Oakland County outperforms many states when it comes to wages, business infrastructure and connections, lifestyle and more


Since the music and sound design business Yessian Music was established in 1971, it’s opened offices in New York City, Los Angeles and Hamburg, Germany. Its clients include international names that range from Audi to Aerosmith. But its biggest office is in Farmington Hills, where the company started — and where it will stay.

“I’d rather live here than have to move out to New York or L.A.,” says owner Brian Yessian. “Lifestyle and cost of living play a big role in how we’re able to keep talent based here in Oakland County.”

Yessian is just one of many business owners who have discovered myriad advantages to making their home in Oakland County. By numerous metrics, the county drives Michigan’s economy. Earnings in Oakland County surpass the totals earned in 16 U.S. states. Its total employment is higher than 13 states.

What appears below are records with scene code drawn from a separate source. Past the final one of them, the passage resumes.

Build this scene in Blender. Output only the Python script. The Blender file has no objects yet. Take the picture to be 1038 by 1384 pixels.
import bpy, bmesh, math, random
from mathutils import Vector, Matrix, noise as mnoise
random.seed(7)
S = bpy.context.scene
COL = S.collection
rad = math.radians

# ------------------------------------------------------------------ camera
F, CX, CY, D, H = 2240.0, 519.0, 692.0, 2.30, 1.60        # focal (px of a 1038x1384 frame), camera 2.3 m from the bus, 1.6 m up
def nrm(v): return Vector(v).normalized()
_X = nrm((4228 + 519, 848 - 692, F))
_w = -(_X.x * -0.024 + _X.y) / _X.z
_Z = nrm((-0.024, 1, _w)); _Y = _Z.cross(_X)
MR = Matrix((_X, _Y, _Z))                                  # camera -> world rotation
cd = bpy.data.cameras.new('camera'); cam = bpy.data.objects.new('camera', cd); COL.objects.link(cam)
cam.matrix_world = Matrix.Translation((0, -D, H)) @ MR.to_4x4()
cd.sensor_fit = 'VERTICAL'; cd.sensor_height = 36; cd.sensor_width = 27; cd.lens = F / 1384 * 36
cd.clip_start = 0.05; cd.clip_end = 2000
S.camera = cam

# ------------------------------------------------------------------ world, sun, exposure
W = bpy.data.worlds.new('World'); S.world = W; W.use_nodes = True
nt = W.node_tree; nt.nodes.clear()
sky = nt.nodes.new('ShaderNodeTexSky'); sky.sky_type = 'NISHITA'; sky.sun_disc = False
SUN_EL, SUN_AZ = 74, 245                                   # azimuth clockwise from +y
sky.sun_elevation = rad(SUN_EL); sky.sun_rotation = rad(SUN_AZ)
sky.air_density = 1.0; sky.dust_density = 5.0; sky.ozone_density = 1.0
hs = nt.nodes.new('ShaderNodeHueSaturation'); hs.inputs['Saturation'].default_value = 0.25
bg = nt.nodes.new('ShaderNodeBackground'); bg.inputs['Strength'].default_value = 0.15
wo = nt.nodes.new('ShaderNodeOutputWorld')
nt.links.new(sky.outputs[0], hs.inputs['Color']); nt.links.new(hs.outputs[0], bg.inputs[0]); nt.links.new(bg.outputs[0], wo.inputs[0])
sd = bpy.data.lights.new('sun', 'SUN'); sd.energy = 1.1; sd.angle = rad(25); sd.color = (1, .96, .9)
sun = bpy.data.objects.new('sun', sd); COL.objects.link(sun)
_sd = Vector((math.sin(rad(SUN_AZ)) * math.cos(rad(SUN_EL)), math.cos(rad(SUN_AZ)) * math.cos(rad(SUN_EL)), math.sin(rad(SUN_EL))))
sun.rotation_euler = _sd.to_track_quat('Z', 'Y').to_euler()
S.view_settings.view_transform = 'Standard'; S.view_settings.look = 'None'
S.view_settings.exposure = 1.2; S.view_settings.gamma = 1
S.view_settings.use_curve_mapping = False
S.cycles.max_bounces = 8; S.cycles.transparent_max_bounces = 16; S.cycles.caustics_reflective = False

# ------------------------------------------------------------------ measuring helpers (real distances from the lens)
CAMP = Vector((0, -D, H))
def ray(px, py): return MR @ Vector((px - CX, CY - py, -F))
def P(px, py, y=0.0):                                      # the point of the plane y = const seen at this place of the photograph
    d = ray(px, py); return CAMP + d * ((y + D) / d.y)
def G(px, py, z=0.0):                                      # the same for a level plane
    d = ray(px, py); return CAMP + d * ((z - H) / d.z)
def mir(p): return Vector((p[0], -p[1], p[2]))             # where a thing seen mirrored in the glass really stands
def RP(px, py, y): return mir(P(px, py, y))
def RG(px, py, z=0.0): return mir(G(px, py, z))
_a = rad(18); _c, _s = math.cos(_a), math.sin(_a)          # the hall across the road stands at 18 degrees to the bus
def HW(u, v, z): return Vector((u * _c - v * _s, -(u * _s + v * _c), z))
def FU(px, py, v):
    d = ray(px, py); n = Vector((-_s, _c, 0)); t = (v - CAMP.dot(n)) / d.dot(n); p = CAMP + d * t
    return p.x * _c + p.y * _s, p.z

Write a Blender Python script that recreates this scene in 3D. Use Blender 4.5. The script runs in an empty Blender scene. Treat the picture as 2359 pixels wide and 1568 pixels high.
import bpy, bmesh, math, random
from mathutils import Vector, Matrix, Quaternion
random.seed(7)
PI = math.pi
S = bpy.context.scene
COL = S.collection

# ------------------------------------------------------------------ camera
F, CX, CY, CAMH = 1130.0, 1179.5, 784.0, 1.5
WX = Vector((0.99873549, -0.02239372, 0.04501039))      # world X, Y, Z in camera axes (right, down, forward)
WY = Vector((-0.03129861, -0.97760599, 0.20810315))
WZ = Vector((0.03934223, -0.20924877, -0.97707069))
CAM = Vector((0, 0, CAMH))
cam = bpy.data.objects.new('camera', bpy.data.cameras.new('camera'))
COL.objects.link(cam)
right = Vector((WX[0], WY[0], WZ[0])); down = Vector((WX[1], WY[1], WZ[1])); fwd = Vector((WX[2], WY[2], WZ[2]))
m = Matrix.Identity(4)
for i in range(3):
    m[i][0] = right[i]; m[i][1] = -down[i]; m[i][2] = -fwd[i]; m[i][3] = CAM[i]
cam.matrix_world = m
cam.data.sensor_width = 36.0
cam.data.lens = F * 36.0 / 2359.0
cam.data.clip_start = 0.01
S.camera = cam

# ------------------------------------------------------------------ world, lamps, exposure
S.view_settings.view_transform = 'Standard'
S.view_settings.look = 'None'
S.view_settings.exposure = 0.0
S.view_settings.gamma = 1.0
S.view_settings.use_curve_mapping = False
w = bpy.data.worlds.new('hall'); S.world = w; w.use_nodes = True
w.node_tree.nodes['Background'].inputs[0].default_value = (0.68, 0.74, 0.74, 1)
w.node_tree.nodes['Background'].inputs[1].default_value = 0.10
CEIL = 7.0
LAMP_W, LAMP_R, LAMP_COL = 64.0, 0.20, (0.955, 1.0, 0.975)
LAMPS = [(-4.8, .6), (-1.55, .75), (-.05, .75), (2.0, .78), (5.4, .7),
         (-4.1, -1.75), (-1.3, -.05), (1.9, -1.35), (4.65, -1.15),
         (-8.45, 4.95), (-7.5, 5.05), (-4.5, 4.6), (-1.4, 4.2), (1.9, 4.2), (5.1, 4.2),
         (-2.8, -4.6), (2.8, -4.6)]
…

It also exports more goods than 25 states and represents one-fourth of all exports in Michigan.

What’s drawing all this business activity to Oakland County? Laura Lawson will tell you it’s the people. She’s the chief people officer for United Shore, the mortgage company that in 2018 opened a new, 600,000-square-foot headquarters in Pontiac. That move was necessitated by massive growth at United Shore, which has added 1,200 employees for a total of 4,100 — just since making the move.

United Shore mortgage company has created a state-of-the-art facility in Pontiac designed to enhance its employees’ experiences and creativity. Photo courtesy of United Shore

United Shore has been in Oakland County since it started as Shore Mortgage in 1986, and Lawson says the company is excited to continue hiring locally. She proudly notes that
United Shore recently hosted a career fair that drew 2,000 local attendees, and it was looking to hire another 500 people in 2019.

Lawson says those employees give back to the community through paid volunteer work. Employees earn points and the company donates to a charity of the employee’s choosing. “We’re here for a greater intention,” she says. “We’re not just that company that’s closed off, closed doors. We’re 4,100 people. Those are Oakland County’s people as well.”

Another appeal of Oakland County is the expansive network of existing businesses and suppliers. Mahindra Automotive North America (MANA) President and CEO Rick Haas says the county has “an automotive infrastructure unlike any other on the planet.” In fact, that’s what caused MANA to choose the county over sites in places like San Francisco and Tokyo.

A subsidiary of India-based Mahindra and Mahindra, MANA is one of the numerous international companies representing 39 different countries that have a presence in the county. Mahindra’s North American Technical Center is in Troy. It recently added a manufacturing facility in Auburn Hills. Haas says it’s invaluable to MANA to have so many original equipment manufacturers, Tier 1 and Tier 2 suppliers, automotive-centric university programs, testing facilities and automotive professional organizations in proximity.

“That’s why you come to Michigan,” he says. “It’s not because it sounds cool to say, ‘I’m in the Motor City.’ It’s because, from a dollars and cents, nuts and bolts standpoint, it’s actually the right place to locate.”